После провозглашения независимости в прибалтийских странах очень быстро от крупной машиностроительной промышленности практически ничего не осталось. Если крупная латышская промышленность подверглась разорению в связи с эвакуацией в 1915–1916 годах и последующим немецким грабежом, то в Эстонии промышленность была уничтожена собственным правительством. Эстонская газета «P?evaleht» от 29 января 1926 года писала: «В будущем плане экономического развития Эстонии предприятия крупной промышленности надо рассматривать как явление исключительное…»[7]. Первые годы независимости крупные заводы не работали, их оборудование ржавело, а потом началось их уничтожение.
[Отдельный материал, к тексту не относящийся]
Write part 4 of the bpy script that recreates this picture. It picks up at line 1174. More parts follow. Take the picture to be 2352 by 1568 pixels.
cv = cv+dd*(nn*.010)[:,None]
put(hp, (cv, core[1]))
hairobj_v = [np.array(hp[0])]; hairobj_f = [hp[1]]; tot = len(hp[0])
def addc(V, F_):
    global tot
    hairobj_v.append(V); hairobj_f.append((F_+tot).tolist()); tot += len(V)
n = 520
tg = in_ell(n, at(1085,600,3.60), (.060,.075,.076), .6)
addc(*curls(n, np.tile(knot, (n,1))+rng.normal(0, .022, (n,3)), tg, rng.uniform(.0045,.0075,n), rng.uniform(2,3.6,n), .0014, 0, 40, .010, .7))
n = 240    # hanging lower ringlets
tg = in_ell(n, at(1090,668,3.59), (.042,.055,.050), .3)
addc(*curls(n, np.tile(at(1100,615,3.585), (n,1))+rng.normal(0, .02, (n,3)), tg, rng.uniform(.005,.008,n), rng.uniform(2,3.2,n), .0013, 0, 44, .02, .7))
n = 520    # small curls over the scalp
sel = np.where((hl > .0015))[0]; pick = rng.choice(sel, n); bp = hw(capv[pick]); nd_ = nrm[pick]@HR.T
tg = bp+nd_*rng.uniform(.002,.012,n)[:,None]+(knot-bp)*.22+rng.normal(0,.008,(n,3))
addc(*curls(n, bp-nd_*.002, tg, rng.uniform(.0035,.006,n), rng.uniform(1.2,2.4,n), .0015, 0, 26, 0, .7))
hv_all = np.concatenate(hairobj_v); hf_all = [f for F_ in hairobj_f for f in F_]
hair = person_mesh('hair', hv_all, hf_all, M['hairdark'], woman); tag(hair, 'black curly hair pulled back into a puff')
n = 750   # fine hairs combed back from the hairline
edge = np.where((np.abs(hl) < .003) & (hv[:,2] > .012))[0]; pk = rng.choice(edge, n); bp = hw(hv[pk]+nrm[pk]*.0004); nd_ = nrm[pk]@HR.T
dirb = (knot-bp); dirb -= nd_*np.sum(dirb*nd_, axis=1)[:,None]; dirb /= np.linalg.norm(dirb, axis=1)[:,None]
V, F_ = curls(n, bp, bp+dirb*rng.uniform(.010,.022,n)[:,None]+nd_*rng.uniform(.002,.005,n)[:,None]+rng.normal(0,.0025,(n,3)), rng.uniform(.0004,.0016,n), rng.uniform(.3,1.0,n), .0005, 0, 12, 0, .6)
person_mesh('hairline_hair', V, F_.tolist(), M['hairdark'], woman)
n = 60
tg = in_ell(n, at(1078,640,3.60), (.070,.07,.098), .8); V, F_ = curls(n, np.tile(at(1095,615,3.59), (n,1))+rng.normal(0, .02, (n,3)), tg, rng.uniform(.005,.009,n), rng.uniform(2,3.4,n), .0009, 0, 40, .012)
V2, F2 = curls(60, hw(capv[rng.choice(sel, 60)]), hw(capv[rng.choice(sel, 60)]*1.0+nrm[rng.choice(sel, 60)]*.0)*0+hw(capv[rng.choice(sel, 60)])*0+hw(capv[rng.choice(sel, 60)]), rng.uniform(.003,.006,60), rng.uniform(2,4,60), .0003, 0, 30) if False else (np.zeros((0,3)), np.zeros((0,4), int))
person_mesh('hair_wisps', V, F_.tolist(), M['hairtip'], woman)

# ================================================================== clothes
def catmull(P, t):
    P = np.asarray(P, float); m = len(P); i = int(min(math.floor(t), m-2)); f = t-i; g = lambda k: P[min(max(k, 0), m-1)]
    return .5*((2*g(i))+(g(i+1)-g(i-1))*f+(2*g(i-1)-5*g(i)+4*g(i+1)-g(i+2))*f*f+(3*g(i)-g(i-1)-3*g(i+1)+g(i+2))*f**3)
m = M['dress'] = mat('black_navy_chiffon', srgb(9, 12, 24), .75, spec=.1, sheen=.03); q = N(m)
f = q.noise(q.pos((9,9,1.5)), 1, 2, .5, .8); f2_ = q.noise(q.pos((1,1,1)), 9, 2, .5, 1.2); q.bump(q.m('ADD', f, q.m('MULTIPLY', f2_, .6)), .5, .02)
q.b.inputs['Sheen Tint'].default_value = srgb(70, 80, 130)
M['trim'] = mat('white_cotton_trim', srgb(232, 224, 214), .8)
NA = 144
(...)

Русско-Балтийский судостроительный завод был продан на металлолом британской фирме Армстронг – Виккерс, а корпуса снесены. Петровская верфь была также уничтожена. Верфь «Беккер» перешла на выпуск металлической посуды. Несмотря на то что Эстония могла обеспечить свой флот собственными новыми судами и еще выполнять заказы для соседних стран, эстонские судовладельцы стали закупать старые суда за границей – настоящий плавучий хлам. 25 % эстонского флота было старше 40 лет, 50 % – имело возраст 25–30 лет. Из-за сильного износа в год выбывало по 8–10 % эстонского торгового тоннажа, и только в 1933 году пошло ко дну или было продано на слом 11 тысяч брт.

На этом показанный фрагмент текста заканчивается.